Because defendant allowed the police into his home and initially offered to participate in their investigation, defendant was not seized. People v Shankle, 227 Mich
The record lacks any evidence that police officers refused to leave defendant’s home or otherwise threatened to remain there until defendant provided a confession. In fact, the police immediately left the home at defendant’s request when he offered to take them to his car dealership. The police chief merely asked one more question after defendant asked the officers to leave and began ushering them to the door, and I can find no legal authority for the proposition that an officer must cease all questioning while leaving a lawfully entered home.
Rather than stand mute or reassert his desire for the officers’ departure, defendant voluntarily, albeit dishonestly, answered the one last question the police chief posed. After defendant began the charade of going to his dealership, he did not express any desire to simply return to his house and end his participation with the investigation. In fact, unlike the typical “knock and talk” scenario, the officers left the home without obtaining defendant’s consent to search the house or any valuable information that might lead to a warrant. Swingle & Zoellner, “Knock and talk” consent searches: If called by a panther, don’t anther, 55 J Mo B 25, 26 (1999). Instead, they only gained defendant’s consent to further participate in the investigation, which eventually garnered them a voluntary confession. In short, defendant failed to bear his burden of presenting any evidence that the police coerced his confession, or anything else, from him. Rather, defendant’s invitation to enter the home, his response to the chief’s question, his agreement to accompany the officers to his dealership, and, most importantly, his confession to the crime charged,
I agree with the majority that police officers may not use the “knock and talk” procedure to bulldog a confession out of someone who merely complies with a request to speak with officers in his home. However, I disagree with the majority that the facts of this case reflect such an improper effort by police.
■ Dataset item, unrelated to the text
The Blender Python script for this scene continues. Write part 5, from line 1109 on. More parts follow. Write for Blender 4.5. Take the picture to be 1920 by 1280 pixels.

The bulge in defendant’s pocket was $6,500 in cash. Much of the officers’ discussion with defendant concerned defendant’s spurious explanation for carrying $6,500 in cash in his pocket. In my opinion, any reasonable police officer would grow suspicious and pursue this avenue of questioning when following up on a tip that the defendant was dealing narcotics.
I note that defendant never asked the police officers to stop asking him questions; he only asked them to leave.
The majority’s conclusion to the contrary amounts to placing a gag order on officers as soon as a homeowner asks them to leave. The relationship between an effort to eject the officers and their interjection of more questions is tenuous at best. Again, if the officers had refused to leave until they received information or had exerted any other form of coercion, those additional facts would certainly affect my finding that defendant acted voluntarily. However, the timing and other circumstances surrounding this incident exonerate the officers of wrongdoing, so the district court erred when it imposed the heavy sanction of suppression. People v Goldston, 470 Mich 523; 682 NW2d 479 (2004).
While not essential to my disposition of the case because I would find defendant’s responses to the chief voluntary, I must also note that the confession in this case is not “fruit of the poisonous tree.” The circumstances between defendant’s confession and the chiefs questioning in the house were separated by an extended period. Any pressure defendant felt to cooperate because he could not remove the officers from his home ended when he lured them away from the house. Under these circumstances, the link between the original confrontation and the confession was too attenuated to require suppression. Wong Sun, supra at 487-488.
I also agree with the majority that defendant probably felt pressure to comply with the officers’ requests, but I believe that pressure stemmed from the knowledge that he had hidden several pounds of marijuana a short distance from where the officers stood. While this anxiety over being caught in his wrongdoing undoubtedly clouded defendant’s judgment and compelled him to account for his funds and lead the officers away from the house, the source of this compulsion was a pricked conscience, not the state. Therefore, I am convinced that the majority imputes defendant’s impulses to the wrong source, and errs in the process.